Russians More Reliable Source For Congress Than The FBI

IMG_4004The jury in Whitey’s case will begin to be impaneled starting tomorrow. If I’m going to be attending the court hearings  I’ll be unable to venture far off base. So the emphasis on this blog will return to the matters surrounding Whitey while all the other matters that intrigue about the way our society operates in the legal arena will have to be put up on the shelf.

So I’ll try to clean up a couple of things today.  I see Congressman William Keating has spent a few days in Russia and has had a chance to get the Russian’s point of view relative to the dealings with the FBI over Tamerlan Tsarnaev. Let me be the first to ask the question why is it that a sitting U.S. Congressman  has to go to Russia, you know the old Soviet Union, to find out what happened when the Russians notified the FBI about Tamerlan?

The answer points to the problem with having a police force that is not de facto accountable to anyone. I’ll give you the answer. Keating had to go to Russian because the American FBI will not tell him what he wants to know. Think of it folks, our duly elected representatives have to rely upon the Russians to find out what information we had about a person who committed a terrorist attack in America. Keating said: “We had a hearing on homeland security and [the Boston FBI office] were invited,” When asked whether agents from the office had shown up, he responded: “No.”

It is now understandable why the FBI is stonewalling the investigation into the Marathon Terrorist Attack (MTA).  Keating said: “If we had the level of information sharing that we do now, then the bombings might have been avoided.” No one asked why we didn’t. Why did it take a terrorist attack for this to be realized?

The Globe went on to say: “a US intelligence official, who asked not to be identified, told the Globe previously that “we have no dispute” with Keating’s previous characterizations of the Russian-provided information.

Keating’s previous characterization, not mentioned in the above article, was that “that Russian officials showed him a letter they sent to the FBI in March 2011, warning that Tsarnaev had plans to join insurgents in Chechnya. Keating said the letter contained a lot of details about Tamerlan Tsarnaev, including his birthday, telephone number, cell phone number, where he lived in Cambridge and information about his wife and child. He said it also referenced the possibility that Tsarnaev might be considering changing names .The Russians also had information about his mother, including her Skype address.”

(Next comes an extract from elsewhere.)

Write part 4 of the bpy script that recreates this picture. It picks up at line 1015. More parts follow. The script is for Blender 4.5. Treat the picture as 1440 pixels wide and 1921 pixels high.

Keating then, fearful that he was going to far out on the limb and hoping that no one put two and two together and figured the Russians were more open with a US Congressman than the FBI added:  I’m particularly sensitive that if there’s an ongoing investigation they [the FBI] should not be releasing details to the public.”  I guess Keating thinks it’s all right for the Russians to tell us what happened but not the FBI.

Maybe Keating should talk to his fellow Congressman Stephen Lynch who was told in August 2011 that the FBI was investigating why its office was still using people suspected of murdering other people as top-level informants. Maybe he’ll learn that the FBI will investigate things that might cause it embarrassment until Hell freezes over. Maybe Keating should realize how foolish it looks for American congressmen to be asking Russians about a terrorist attack on American soil. Maybe Keating and Lynch should look into a mirror and ask themselves what government the FBI works for; and if it is the US government, then perhaps they should remind themselves that they are as our representatives in charge of that government and the FBI. If they do that perhaps they’ll get a little courage up to have the FBI tell them, and they’ll tell us, why the FBI dropped the ball both before and after the MTA, or if it didn’t explain why we are wrong to believe that.

But I dream. In the cozy atmosphere of DC where our congressmen work and play, the FBI calls all the shots and the members of Congress live in fear of it. So we the people are subject to the humiliation of our representative going to an untrustworthy foreign government to find out what our own secret police won’t tell them. And that’s not to mention the FBI’s ongoing construction of a story about the Todashev homicide which no one will believe outside of the members of Congress.